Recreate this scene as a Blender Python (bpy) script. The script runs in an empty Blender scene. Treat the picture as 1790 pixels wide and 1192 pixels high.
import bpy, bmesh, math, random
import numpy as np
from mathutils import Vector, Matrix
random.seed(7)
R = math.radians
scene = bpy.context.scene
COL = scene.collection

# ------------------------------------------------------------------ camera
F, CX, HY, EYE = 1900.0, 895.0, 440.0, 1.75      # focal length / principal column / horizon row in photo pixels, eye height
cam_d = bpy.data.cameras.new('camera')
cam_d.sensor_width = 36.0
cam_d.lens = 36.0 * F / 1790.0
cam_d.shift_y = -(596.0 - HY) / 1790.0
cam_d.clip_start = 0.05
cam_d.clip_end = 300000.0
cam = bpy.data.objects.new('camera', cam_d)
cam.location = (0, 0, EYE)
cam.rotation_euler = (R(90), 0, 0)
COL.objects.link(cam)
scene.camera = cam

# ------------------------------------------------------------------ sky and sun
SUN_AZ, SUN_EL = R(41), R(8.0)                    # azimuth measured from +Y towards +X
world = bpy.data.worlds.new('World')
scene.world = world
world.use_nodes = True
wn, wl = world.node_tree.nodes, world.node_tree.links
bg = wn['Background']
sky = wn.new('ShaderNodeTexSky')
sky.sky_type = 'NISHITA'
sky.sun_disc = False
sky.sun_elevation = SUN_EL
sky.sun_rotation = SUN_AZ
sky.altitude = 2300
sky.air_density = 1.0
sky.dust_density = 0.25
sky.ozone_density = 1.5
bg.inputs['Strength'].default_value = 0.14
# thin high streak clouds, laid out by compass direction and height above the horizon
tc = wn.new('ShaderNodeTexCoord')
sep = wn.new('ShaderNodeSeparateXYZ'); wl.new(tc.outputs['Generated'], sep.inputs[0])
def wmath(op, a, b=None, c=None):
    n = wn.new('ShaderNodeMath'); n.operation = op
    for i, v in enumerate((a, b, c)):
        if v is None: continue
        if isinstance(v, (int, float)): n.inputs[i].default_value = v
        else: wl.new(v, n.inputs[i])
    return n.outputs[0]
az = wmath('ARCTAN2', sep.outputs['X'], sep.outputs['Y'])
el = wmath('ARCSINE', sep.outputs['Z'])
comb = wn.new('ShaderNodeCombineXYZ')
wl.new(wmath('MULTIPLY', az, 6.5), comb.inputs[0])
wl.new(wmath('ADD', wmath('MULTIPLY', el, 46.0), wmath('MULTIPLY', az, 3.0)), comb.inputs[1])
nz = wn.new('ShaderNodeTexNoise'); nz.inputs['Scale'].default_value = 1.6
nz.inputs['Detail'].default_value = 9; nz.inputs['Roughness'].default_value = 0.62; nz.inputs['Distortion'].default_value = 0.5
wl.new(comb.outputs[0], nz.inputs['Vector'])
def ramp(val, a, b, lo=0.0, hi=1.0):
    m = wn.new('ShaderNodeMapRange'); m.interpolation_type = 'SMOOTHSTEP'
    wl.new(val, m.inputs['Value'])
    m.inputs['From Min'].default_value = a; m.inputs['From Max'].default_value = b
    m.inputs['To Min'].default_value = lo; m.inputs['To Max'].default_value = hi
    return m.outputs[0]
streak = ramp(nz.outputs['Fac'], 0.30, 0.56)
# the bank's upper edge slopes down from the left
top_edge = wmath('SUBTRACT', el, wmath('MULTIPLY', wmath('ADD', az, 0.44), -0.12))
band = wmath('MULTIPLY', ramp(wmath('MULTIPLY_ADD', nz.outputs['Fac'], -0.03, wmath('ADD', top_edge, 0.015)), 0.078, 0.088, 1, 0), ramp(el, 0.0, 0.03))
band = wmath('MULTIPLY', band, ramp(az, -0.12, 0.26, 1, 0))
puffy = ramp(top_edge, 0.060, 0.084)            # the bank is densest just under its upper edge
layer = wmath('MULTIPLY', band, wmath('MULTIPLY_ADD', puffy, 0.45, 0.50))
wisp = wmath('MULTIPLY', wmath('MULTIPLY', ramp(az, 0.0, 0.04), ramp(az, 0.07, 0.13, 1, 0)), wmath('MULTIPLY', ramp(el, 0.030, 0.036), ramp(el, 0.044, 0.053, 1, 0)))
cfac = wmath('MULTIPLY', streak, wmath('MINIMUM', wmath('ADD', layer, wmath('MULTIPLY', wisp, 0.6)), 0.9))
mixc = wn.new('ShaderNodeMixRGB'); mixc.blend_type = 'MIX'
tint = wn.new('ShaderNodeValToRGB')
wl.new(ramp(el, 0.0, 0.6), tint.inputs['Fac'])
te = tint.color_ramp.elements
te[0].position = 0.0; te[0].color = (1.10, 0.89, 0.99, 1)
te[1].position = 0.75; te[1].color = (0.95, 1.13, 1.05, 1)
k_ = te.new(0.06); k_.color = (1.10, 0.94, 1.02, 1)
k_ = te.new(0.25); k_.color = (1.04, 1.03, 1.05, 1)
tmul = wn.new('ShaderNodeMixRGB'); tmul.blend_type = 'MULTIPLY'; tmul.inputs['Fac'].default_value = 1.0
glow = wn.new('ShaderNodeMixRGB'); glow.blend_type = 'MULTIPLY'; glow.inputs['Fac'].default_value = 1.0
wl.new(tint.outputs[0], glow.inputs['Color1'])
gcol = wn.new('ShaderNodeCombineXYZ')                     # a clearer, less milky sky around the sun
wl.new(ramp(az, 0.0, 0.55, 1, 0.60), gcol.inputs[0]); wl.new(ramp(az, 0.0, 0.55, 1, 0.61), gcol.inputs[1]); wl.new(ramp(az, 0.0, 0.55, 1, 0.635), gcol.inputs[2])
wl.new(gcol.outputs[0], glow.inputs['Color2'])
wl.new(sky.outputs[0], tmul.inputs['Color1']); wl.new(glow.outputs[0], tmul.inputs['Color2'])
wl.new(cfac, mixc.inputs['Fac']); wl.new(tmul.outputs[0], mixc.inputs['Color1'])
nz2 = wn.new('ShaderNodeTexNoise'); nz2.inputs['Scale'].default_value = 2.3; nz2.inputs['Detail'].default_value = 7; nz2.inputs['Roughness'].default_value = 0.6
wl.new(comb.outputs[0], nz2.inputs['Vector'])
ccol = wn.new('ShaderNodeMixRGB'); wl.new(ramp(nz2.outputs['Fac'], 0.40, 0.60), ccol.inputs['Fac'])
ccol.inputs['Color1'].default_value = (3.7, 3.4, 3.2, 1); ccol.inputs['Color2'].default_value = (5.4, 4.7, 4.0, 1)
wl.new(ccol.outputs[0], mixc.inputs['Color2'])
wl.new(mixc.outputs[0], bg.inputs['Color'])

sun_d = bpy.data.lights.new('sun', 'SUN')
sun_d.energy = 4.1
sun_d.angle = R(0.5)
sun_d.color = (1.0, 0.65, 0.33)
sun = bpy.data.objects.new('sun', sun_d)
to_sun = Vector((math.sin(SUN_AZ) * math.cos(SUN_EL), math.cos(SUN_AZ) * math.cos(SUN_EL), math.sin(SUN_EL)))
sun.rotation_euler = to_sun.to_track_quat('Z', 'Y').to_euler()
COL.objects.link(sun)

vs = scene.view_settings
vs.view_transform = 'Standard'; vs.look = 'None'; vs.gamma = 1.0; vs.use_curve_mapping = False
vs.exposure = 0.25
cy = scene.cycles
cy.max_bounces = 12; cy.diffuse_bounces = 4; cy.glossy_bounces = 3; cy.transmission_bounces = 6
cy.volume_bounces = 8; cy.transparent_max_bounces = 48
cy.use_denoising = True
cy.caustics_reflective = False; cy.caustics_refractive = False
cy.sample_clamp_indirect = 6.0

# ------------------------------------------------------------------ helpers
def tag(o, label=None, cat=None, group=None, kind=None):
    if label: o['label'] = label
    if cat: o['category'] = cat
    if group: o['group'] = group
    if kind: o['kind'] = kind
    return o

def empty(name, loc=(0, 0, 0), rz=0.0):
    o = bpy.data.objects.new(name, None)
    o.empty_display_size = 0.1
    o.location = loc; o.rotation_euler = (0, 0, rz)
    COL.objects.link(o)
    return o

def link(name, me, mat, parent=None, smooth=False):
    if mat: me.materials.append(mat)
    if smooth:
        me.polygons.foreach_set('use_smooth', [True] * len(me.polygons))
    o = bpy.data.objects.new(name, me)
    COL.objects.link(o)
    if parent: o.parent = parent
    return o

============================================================

● DIRECTIONS
Quote exactly the opening line of the material above and every line after it, up to and including the line that contains "scene.camera = cam".

● RESULT OF THE EXERCISE
Recreate this scene as a Blender Python (bpy) script. The script runs in an empty Blender scene. Treat the picture as 1790 pixels wide and 1192 pixels high.
import bpy, bmesh, math, random
import numpy as np
from mathutils import Vector, Matrix
random.seed(7)
R = math.radians
scene = bpy.context.scene
COL = scene.collection

# ------------------------------------------------------------------ camera
F, CX, HY, EYE = 1900.0, 895.0, 440.0, 1.75      # focal length / principal column / horizon row in photo pixels, eye height
cam_d = bpy.data.cameras.new('camera')
cam_d.sensor_width = 36.0
cam_d.lens = 36.0 * F / 1790.0
cam_d.shift_y = -(596.0 - HY) / 1790.0
cam_d.clip_start = 0.05
cam_d.clip_end = 300000.0
cam = bpy.data.objects.new('camera', cam_d)
cam.location = (0, 0, EYE)
cam.rotation_euler = (R(90), 0, 0)
COL.objects.link(cam)
scene.camera = cam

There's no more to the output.